I am with the Red Roses Transsexual Political Party (alias 36 Movement),
which I founded. We are a political resistance movement, with critically
vetted members. We do political work to challenge CDC’s genocidal
treatment of us as trans women with administrative complaints, lawsuits,
and educate trans prisoners for unity and resistance. We consider
ourselves a part of the Prisoners Human Rights Movement (PHRM) founded
by the united G.P. at Pelican Bay SHU. Our voice needs to be heard, our
situation on the G.P. hashed out. PHRM needs to extend into the women’s
prisons, where contradictions have peaked, with a series of suicides at
the California Institution for Women.
There is no question that we are in a new era of doing time, across the
whole landscape. The biggest difference is the new collective
consciousness of who is the real enemy in terms of our fundamental
vested interests, produced by the overbearing of the state on the
oppressed. The current unity of the OG formations – and especially the
Kata, as BGF and other New Afrikan unity – illustrates this.
Unfortunately, SNY is beset with wars among factions, and there have
been some killings. I would advocate the PHRM shoutout to SNY factions
to call a cease fire and work out a Peace Accord, to acknowledge a
higher need for unity against their conditions, such as, they can’t get
into any self-help rehabilitation groups unless they debrief. PHRM’s
voice will resonate with those who count on SNY.

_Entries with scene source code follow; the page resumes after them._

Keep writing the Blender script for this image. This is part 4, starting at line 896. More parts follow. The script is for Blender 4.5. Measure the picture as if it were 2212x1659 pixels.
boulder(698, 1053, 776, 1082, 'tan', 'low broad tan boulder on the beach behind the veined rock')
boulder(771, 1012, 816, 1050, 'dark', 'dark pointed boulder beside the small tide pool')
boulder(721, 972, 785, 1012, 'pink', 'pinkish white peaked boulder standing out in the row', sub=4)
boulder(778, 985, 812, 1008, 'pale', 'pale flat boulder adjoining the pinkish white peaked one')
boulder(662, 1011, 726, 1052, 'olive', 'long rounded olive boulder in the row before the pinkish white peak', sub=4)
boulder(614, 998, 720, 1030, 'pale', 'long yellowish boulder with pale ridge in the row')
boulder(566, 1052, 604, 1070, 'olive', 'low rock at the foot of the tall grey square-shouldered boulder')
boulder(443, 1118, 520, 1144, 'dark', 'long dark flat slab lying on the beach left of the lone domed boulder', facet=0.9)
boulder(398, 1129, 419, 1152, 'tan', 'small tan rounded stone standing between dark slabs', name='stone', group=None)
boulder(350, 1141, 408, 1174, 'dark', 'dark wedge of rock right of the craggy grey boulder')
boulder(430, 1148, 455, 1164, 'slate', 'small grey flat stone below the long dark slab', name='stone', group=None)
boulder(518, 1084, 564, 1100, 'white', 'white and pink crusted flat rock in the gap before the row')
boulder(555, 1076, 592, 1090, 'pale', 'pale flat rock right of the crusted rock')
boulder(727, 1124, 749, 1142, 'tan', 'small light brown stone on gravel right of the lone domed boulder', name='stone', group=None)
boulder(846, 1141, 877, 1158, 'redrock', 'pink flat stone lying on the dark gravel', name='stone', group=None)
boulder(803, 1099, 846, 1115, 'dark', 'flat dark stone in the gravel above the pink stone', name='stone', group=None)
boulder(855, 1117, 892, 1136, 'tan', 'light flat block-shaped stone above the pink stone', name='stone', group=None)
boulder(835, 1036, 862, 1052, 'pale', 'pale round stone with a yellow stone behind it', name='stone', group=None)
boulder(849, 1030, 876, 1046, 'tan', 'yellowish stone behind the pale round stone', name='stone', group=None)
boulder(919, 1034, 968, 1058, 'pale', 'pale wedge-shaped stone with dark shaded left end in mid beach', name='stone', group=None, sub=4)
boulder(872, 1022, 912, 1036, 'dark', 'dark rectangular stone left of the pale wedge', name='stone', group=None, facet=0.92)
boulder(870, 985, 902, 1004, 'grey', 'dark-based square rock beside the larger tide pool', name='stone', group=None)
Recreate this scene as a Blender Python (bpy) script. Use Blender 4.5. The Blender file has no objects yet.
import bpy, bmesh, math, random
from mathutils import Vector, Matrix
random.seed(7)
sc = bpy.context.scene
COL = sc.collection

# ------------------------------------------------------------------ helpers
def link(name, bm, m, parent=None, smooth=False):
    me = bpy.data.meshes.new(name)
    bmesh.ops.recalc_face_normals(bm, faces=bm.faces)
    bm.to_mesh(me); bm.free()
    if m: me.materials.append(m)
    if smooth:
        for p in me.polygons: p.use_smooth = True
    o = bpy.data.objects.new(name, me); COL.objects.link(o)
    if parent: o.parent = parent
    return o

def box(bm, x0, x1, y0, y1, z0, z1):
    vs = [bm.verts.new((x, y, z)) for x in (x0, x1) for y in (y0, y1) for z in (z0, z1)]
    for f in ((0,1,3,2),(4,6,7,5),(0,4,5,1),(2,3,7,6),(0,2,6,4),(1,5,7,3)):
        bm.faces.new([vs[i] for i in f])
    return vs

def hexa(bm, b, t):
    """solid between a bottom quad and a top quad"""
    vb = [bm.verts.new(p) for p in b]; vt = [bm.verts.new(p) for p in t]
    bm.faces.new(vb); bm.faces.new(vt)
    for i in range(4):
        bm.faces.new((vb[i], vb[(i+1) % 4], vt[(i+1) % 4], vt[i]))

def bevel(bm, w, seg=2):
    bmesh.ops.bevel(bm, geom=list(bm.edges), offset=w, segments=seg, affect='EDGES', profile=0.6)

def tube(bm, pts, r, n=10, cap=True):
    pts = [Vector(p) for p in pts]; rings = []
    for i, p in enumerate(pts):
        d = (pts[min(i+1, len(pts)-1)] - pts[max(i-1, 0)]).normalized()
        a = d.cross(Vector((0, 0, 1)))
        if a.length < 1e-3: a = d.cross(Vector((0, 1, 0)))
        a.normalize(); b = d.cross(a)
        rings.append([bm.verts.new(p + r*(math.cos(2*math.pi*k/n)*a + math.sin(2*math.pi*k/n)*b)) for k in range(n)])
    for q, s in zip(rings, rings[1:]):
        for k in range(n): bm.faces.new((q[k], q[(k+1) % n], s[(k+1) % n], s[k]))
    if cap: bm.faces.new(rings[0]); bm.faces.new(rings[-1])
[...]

Red Roses urges all trans prisoners to acquire political consciousness
and join the 36 Movement to resist CDC oppression as a united force. We
are political, not criminal, politically educate ourselves and do for
self and support each other for our collective good. Stop squabbling. We
are being killed on the yards, as Carmen Guerro, who was killed on this
very yard, and others (rest in peace). The 36 Movement is one for all
and all for one. Let that be your motto.